-- Supplied information --
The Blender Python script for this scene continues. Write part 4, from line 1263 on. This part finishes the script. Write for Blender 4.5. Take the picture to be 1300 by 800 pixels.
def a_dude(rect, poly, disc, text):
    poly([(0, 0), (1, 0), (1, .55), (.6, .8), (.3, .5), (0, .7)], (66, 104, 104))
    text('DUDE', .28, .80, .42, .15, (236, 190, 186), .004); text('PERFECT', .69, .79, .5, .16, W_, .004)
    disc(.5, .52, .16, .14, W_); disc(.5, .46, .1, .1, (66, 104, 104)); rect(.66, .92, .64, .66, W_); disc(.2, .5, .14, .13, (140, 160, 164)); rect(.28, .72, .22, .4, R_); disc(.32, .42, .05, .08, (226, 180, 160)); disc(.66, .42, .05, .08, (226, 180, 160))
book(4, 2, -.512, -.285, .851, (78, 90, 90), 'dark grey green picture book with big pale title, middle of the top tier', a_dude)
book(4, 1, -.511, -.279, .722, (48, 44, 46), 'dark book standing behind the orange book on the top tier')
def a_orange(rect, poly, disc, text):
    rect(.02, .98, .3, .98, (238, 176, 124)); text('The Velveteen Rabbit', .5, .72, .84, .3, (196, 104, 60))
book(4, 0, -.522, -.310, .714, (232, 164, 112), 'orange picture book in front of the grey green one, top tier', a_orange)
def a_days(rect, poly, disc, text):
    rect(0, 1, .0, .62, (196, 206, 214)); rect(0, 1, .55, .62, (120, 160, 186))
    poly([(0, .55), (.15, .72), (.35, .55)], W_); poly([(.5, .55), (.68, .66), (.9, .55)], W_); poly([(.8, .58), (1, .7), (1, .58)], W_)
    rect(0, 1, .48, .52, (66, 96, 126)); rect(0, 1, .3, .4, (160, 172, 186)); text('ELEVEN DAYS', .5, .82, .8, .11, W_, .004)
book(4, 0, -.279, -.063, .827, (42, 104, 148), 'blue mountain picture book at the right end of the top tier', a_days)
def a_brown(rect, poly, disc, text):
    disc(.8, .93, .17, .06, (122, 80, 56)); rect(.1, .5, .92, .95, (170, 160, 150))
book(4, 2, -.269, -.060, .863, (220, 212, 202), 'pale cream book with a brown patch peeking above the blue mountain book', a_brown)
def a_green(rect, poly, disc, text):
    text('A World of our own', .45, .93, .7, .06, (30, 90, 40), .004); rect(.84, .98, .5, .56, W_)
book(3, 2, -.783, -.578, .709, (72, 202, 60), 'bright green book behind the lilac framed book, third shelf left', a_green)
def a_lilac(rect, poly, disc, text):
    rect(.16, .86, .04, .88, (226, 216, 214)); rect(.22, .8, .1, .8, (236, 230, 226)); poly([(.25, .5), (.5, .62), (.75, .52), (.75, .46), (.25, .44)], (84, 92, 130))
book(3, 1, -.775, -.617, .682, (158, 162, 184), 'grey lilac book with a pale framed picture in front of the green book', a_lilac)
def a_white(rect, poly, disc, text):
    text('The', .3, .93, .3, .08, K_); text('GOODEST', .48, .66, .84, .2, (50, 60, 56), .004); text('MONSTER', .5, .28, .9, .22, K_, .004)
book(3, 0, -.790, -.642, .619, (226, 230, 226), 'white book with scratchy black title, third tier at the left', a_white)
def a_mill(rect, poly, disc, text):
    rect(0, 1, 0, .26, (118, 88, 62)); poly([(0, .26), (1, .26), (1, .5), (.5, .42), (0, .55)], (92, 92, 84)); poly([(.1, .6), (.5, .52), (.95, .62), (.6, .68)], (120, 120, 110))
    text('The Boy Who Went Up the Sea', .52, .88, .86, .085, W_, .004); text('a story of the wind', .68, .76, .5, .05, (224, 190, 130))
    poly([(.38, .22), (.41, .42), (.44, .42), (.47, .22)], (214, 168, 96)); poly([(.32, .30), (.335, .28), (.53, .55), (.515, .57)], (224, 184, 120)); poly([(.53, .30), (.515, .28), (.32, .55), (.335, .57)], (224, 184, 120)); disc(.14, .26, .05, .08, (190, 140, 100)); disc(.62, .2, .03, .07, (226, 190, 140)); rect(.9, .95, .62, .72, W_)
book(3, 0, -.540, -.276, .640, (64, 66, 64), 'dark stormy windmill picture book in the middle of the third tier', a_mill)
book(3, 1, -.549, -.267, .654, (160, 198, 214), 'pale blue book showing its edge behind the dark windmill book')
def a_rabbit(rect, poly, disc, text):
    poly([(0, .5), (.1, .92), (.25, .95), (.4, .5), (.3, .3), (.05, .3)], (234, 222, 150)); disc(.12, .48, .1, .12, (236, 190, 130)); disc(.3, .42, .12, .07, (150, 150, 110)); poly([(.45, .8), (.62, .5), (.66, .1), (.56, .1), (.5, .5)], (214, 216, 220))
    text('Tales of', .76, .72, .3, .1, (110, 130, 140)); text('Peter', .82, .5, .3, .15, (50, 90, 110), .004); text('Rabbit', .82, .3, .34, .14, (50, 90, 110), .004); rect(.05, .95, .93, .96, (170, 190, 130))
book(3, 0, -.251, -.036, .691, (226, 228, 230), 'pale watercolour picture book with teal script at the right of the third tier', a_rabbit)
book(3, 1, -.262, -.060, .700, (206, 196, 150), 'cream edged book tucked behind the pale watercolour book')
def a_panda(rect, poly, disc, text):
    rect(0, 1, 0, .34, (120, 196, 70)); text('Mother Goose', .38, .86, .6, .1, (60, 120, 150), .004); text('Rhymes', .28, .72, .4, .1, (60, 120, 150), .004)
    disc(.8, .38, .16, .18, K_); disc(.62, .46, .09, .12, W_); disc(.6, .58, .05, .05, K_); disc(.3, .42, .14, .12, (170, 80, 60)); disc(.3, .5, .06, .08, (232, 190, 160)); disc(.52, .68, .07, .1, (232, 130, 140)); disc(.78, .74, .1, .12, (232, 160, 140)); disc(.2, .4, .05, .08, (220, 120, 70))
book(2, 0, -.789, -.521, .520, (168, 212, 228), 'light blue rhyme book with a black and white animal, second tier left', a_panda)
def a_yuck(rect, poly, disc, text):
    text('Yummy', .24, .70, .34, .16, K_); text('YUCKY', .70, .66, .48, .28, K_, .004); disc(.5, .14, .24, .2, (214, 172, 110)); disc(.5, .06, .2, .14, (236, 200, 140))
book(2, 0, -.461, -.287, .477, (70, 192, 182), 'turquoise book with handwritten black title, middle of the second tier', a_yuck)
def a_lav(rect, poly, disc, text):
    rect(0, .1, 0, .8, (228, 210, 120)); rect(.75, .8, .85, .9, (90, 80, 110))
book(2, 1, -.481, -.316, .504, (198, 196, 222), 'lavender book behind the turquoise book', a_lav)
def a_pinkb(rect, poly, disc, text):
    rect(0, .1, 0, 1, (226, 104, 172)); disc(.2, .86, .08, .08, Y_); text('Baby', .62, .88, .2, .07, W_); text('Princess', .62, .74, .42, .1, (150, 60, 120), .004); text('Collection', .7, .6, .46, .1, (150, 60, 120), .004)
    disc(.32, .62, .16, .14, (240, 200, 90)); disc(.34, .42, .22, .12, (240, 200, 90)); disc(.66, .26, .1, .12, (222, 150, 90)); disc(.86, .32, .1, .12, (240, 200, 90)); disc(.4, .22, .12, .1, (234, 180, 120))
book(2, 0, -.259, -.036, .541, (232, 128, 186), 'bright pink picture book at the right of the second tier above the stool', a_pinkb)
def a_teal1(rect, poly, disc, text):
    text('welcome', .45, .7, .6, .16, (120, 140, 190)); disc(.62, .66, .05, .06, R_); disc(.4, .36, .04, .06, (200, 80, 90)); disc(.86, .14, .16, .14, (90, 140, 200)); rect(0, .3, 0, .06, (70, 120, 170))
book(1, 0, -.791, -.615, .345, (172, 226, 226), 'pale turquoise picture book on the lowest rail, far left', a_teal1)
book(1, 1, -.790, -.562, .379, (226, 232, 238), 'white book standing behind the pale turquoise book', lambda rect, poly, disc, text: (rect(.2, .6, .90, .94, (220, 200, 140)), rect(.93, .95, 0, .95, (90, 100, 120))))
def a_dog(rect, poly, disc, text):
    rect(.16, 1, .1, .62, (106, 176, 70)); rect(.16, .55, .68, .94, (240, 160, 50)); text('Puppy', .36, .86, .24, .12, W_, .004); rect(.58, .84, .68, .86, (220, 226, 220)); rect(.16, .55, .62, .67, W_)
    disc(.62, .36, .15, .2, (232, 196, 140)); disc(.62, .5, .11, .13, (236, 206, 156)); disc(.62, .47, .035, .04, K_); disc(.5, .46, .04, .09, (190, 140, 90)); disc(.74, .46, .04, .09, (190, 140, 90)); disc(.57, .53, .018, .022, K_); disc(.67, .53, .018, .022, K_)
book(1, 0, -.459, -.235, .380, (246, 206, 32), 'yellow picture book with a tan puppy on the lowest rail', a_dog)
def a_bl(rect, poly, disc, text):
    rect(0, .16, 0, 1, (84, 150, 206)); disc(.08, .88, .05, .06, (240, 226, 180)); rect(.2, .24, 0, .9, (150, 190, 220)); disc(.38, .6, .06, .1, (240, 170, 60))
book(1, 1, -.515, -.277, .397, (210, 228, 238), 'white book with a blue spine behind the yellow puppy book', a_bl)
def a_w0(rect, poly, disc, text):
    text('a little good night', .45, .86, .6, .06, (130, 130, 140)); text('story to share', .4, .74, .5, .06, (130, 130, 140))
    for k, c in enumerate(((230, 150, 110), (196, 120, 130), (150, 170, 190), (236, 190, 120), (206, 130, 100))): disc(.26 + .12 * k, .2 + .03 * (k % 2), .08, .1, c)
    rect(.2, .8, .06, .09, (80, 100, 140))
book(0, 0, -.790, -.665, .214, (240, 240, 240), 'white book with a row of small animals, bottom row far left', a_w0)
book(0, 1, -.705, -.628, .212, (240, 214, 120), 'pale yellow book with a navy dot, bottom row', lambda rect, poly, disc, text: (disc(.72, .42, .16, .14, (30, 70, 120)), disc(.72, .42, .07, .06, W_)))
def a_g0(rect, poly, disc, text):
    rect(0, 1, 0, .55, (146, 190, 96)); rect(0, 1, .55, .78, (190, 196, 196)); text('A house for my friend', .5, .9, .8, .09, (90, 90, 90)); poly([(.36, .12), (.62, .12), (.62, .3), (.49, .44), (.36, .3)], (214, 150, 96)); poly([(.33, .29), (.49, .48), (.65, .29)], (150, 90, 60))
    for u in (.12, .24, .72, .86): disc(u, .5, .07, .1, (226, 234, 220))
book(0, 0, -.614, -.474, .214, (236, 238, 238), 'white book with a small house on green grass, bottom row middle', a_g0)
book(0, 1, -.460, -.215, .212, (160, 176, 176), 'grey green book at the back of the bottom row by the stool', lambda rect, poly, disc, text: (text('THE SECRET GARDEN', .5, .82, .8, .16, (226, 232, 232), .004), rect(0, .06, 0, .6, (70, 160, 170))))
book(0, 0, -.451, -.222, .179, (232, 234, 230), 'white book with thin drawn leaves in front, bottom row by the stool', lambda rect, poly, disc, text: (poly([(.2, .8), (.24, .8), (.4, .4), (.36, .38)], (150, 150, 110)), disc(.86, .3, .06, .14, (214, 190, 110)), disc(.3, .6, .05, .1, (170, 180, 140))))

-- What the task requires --
The answer is one number: how many lines of the material above contain "script".

-- Solution for this problem --
2